The killed include mammals, birds and reptiles directly killed by the fires or indirectly through loss of habitat.

One Billion Animals Now Feared Dead in Australia’s Wildfires
A kangaroo stands in front of a burned forest in Lithgow, New South Wales, Australia. (Photographer: Brendon Thorne/Bloomberg)  

(Bloomberg) -- As many as a billion animals may have been killed in Australia’s wildfires since September, a scientist said, doubling his earlier estimate as the unprecedented scale of the crisis in the world’s driest inhabited continent continued to emerge.

New figures released on Wednesday by the University of Sydney’s Chris Dickman indicate more than 800 million animals have been killed in the state of New South Wales alone, while one billion had died nationally. That includes mammals, birds and reptiles directly killed by the fires or indirectly through loss of habitat.

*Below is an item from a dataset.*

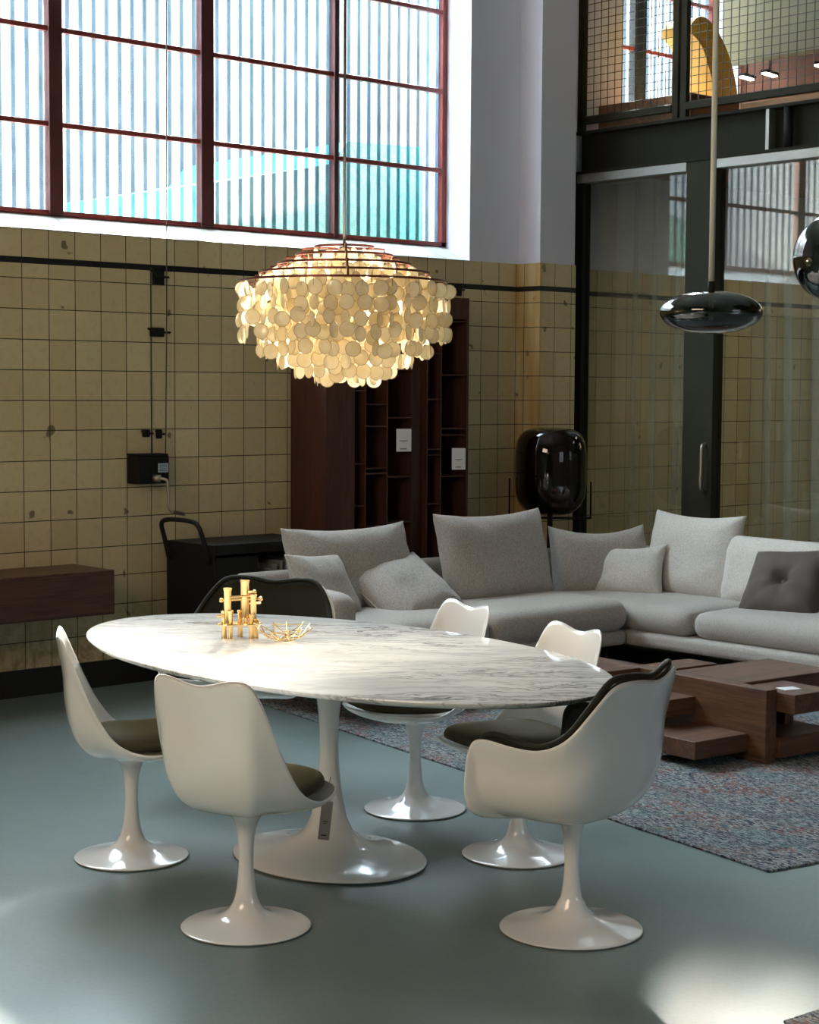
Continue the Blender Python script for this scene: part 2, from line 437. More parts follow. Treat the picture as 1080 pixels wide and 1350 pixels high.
M['walnut_x'] = mat_wood('walnut_across', (.055, .021, .009), (.16, .072, .032), 0, 1., .5)
M['bookwood'] = mat_wood('dark_walnut', (.045, .014, .007), (.095, .030, .015), 2, 1., .6)
M['bookback'] = principled('dark_back_panel', (.012, .007, .006), .6)
M['console'] = mat_wood('red_walnut', (.060, .020, .012), (.115, .045, .028), 0, 1.)
M['steel_dark'] = principled('dark_grey_steel', (.016, .016, .010), .75, spec=.2, var=.25)
M['steel_olive'] = principled('grey_steel_paint', (.028, .027, .016), .75, spec=.2, var=.25)
M['zinc'] = principled('zinc_rail', (.30, .30, .28), .45, metal=.5, var=.15)
M['blackmetal'] = principled('black_metal', (.005, .005, .005), .6, spec=.3)
M['wire'] = principled('mesh_wire', (.05, .05, .045), .5, metal=.4)
M['brass'] = principled('polished_brass', (.95, .66, .30), .22, metal=1.)
M['nickel'] = principled('worn_nickel', (.55, .48, .38), .35, metal=1.)
M['bronze'] = principled('bronze_ring', (.16, .045, .030), .35, metal=.7)
M['capiz'] = mat_capiz(); M['capiz_rim'] = principled('shell_rim', (.60, .46, .27), .5)
M['chain'] = principled('steel_links', (.5, .42, .3), .3, metal=1.)
M['glass'] = mat_seethrough('partition_glass', (.86, .89, .86), 1.5, 0., 1.9)
M['smoke'] = mat_seethrough('smoked_pendant_glass', (.10, .13, .115), 1.65, .035, 1.25)
M['amber'] = mat_seethrough('amber_lamp_glass', (.16, .085, .045), 1.6, .0, 1.1)
M['ribbed'] = mat_ribbed()
M['clearpane'] = mat_seethrough('clear_pane', (.95, .96, .97), 1.45)
M['sheer'] = mat_sheer('sheer_curtain', (.84, .85, .80), .20)
M['rope'] = principled('pale_rope', (.62, .57, .48), .9, bump=(260., .6, .004))
M['cable'] = principled('grey_cable', (.10, .085, .07), .6)
M['paper'] = principled('white_paper', (.80, .80, .82), .7)
M['paper_pink'] = principled('blush_paper', (.50, .40, .38), .7)
M['ink'] = principled('ink', (.06, .06, .07), .7)
M['sticker'] = principled('pale_blue_sticker', (.45, .55, .60), .5)
M['card'] = mat_wood('cardboard', (.20, .105, .055), (.30, .17, .09), 0, .4, .9)
M['yellow'] = principled('mustard_yellow', (.72, .42, .03), .45, var=.08)
M['oak'] = mat_wood('honey_oak', (.36, .17, .05), (.52, .28, .10), 1, .6)
M['panelgrey'] = principled('khaki_panel', (.20, .20, .14), .8, var=.05)
M['brownwall'] = principled('brown_plaster', (.11, .035, .014), .8, var=.3, vscale=2.)
M['teal'] = principled('turquoise_sheet', (.03, .46, .35), .7, var=.2, vscale=1.5)
M['pave'] = principled('pale_paving', (.55, .55, .53), .9)
M['bulb'] = principled('warm_bulb', (1, .8, .55), .4, emis=(1., .78, .48), estr=4.)
M['glow'] = principled('lamp_diffuser', (1, .9, .8), .4, emis=(1., .88, .72), estr=9.)
M['grey_item'] = principled('grey_sleeve', (.26, .26, .25), .7, var=.4, vscale=20.)

# ------------------------------------------------------------------ setting
# main room: window wall at y = 0 (x to the right, y into the wall), glazed partition at x = 4.25
WX0, WX1, WZ0, WZ1, WY = -1.60, 3.25, 2.569, 5.10, .222
struct('floor', box(NB(), -8., 9., -11.5, .6, -.2, 0), M['floor'])
W = NB(); T = .45
def wallpart(x0, x1, z0, z1, mi): box(W, x0, x1, 0, T, z0, z1, 0, mi)
wallpart(-8, 9, 0, 2.467, 0)
wallpart(-8, WX0, 2.467, 6.2, 1); wallpart(WX0, WX1, WZ1, 6.2, 1)
wallpart(WX1, 4.72, 2.467, 6.2, 1); wallpart(4.72, 6.02, 2.467, 3.46, 1); wallpart(4.72, 6.02, 5.8, 6.2, 1); wallpart(6.02, 9, 2.467, 6.2, 1)
obj.nofix = True
wb = struct('wall_back', W, [M['tile'], M['paint']])
P_ = NB(); box(P_, 3.698, 4.042, -.202, 0, 0, 2.467, 0, 0); box(P_, 3.702, 4.036, -.196, 0, 2.467, 6.2, 0, 1)
struct('wall_pilaster', P_, [M['tile'], M['paint']])
obj.nofix = False
# sloping sill
sb = NB(); v = [(WX0, 0, 2.467), (WX1, 0, 2.467), (WX1, WY + .02, WZ0), (WX0, WY + .02, WZ0), (WX0, 0, 2.46), (WX1, 0, 2.46), (WX1, WY + .02, 2.46), (WX0, WY + .02, 2.46)]
vv = [sb.verts.new(p) for p in v]
for f in ((0, 1, 2, 3), (7, 6, 5, 4), (0, 4, 5, 1), (1, 5, 6, 2), (2, 6, 7, 3), (3, 7, 4, 0)): sb.faces.new([vv[i] for i in f])
sm, nt, out = newmat('sill_tile'); g = G(nt); sp = g.n('ShaderNodeSeparateXYZ', Vector=g.pos())
fx = g.math('ABSOLUTE', g.math('SUBTRACT', g.math('FRACT', g.math('DIVIDE', sp.outputs[0], TS)), .5))
gr = g.math('MULTIPLY', g.math('SUBTRACT', fx, .484), 120., clamp=True)
b = g.n('ShaderNodeBsdfPrincipled', Roughness=.3); nt.links.new(g.mix(gr, (.66, .64, .56), (.10, .09, .07)), b.inputs['Base Color']); nt.links.new(b.outputs[0], out.inputs[0])
struct('trim_1', sb, sm)
# skirting
sk = NB()
for a, bb in ((-8., 3.698),): box(sk, a, bb, -.012, 0, 0, .145)
box(sk, 3.686, 4.054, -.214, -.202, 0, .145); box(sk, 3.686, 3.698, -.202, 0, 0, .145)
struct('baseboard_back', sk, M['black'])
struct('ceiling', box(NB(), -8., 9., -11.5, .6, 6.2, 6.4), M['ceil'])
wl = NB(); box(wl, -8.2, -8., -11.5, .6, 0, 6.4)
struct('wall_left', wl, M['roomwall'])
# wall behind the camera, with a wide window
wf = NB(); box(wf, -8., 9., -11.7, -11.5, 0, 1.0); box(wf, -8., -.2, -11.7, -11.5, 1., 6.4); box(wf, 2.4, 9., -11.7, -11.5, 1., 6.4); box(wf, -.2, 2.4, -11.7, -11.5, 3., 6.4)
struct('wall_front', wf, M['roomwall'])
struct('wall_right', box(NB(), 9., 9.2, -11.7, .6, 0, 6.4), M['brownwall'])

def window(name, x0, x1, z0, z1, y, vth, hz, mullt, frame_m, bar_m, pane_m, th=.04, ft=.04):
    r = empty(name); r['kind'] = 'structure'
    f = NB()
    for a in ((x0, x0 + ft, z0, z1), (x1 - ft, x1, z0, z1), (x0, x1, z0, z0 + .025), (x0, x1, z1 - ft, z1)): box(f, a[0], a[1], y - th / 2, y + th / 2, a[2], a[3])
    obj('window_frame', f, bar_m, r)
    for (xm, w, mt) in vth: obj('mullion', box(NB(), xm - w / 2, xm + w / 2, y - th * .75, y + th * .75, z0, z1, .004), mt, r)
    for h in hz: obj('glazing_bar', box(NB(), x0, x1, y - th * .45, y + th * .45, h - .014, h + .014, .003), bar_m, r)
    obj('glass', box(NB(), x0 + .01, x1 - .01, y + .018, y + .024, z0, z1), pane_m, r)
    return r
window('window_1', WX0, WX1, WZ0, WZ1, WY + .02, [(2.312, .034, M['redframe']), (1.342, .09, M['redframe']), (.34, .085, M['redframe']), (-.63, .034, M['redframe'])],
       [3.058, 3.565, 4.07, 4.58], 0, M['redframe'], M['redbar'], M['ribbed'])
window('window_2', 4.72, 6.02, 3.46, 5.8, WY + .02, [(5.155, .125, M['blackmetal']), (5.60, .07, M['redframe']), ],
       [4.085, 4.50, 5.1], 0, M['redframe'], M['redbar'], M['ribbed'])
window('window_3', -.2, 2.4, 1.0, 3.0, -11.6, [(1.1, .08, M['redframe'])], [2.0], 0, M['redframe'], M['redbar'], M['clearpane'])

# ---- glazed partition (plane x = 4.25) and upper floor
XP = 4.25
wr = empty('wall_partition'); wr['kind'] = 'structure'
fr = NB()
box(fr, XP - .04, XP + .04, -.105, -.001, 0, 3.09)
box(fr, XP - .04, XP + .04, -6.5, -.105, 0, .10)
obj('frame', fr, M['steel_dark'], wr)
obj('post', box(NB(), XP - .05, XP + .05, -1.24, -1.0, 0, 3.09, .004), M['steel_olive'], wr)
obj('post', box(NB(), XP - .05, XP + .05, -3.75, -3.55, 0, 3.09, .004), M['steel_olive'], wr)
obj('top_rail', box(NB(), XP - .055, XP + .05, -1.0, -.06, 3.03, 3.09, .004), M['zinc'], wr)
obj('top_rail', box(NB(), XP - .055, XP + .05, -6.5, -1.24, 3.03, 3.09, .004), M['zinc'], wr)
for a, c in ((-1.0, -.105), (-3.55, -1.24), (-6.5, -3.75)):
    obj('glass', box(NB(), XP - .004, XP + .004, a, c, .10, 3.03), M['glass'], wr)
hd = NB(); tube(hd, smoothpath([(XP - .05, -1.19, 1.30), (XP - .09, -1.19, 1.28), (XP - .095, -1.19, 1.15), (XP - .095, -1.19, 1.02), (XP - .05, -1.19, 1.0)], 5), .010, 8)
obj('handle', hd, M['nickel'], wr, True)
be = NB(); box(be, XP + .02, XP + .05, -9., -.034, 3.09, 3.374); box(be, XP - .06, XP + .14, -9., -.034, 3.355, 3.374); box(be, XP - .06, XP + .14, -9., -.034, 3.09, 3.108)
bb_ = struct('trim_2', be, M['steel_dark'])
for y in (-1.62, -4.2): obj('stiffener', box(NB(), XP - .05, XP + .02, y - .012, y + .012, 3.108, 3.355), M['zinc'], bb_)
obj('service_conduit', tube(NB(), [(XP - .03, -1.76, 3.108), (XP - .03, -1.76, 3.355)], .03, 10), M['blackmetal'], bb_, True)
struct('floor_upper', box(NB(), XP + .14, 9., -11.5, 0, 3.14, 3.38), M['oak'])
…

“We’re probably looking at what climate change may look like for other parts of the world in the first stages in Australia at the moment,” said Dickman, a professor in ecology in the school of environmental science, said in a statement on the university’s website, noting events like this may hasten the extinction process for a range species. “It’s a very sad time.”

Distressing images of injured or dead Australian native animals -- including koalas and kangaroos -- have been flooding social media streams as the wildfires sweep through southeastern Australia, destroying vast tracts of land and homes. The human death toll stands at 25.

More than 10 million hectares (25 million acres) have been destroyed so far -- that’s larger than the U.S. state of Indiana -- while smoke from the fires has spread halfway across the globe, darkening skies in Argentina and into the Atlantic. The fires are so large they’re generating their own weather systems and causing dry lightning strikes that in turn ignite more blazes.

Koalas have been particularly affected, according to Environment Minister Sussan Ley who told local radio Saturday that up to 30% of the population on the mid-north coast of New South Wales may have been killed.

“With the type of fast-moving crown fires that we have been experiencing, koalas really have no capacity to move fast enough to get away,” Dickman said earlier. “There is such a big area now that is still on fire and still burning that we will probably never find the bodies.”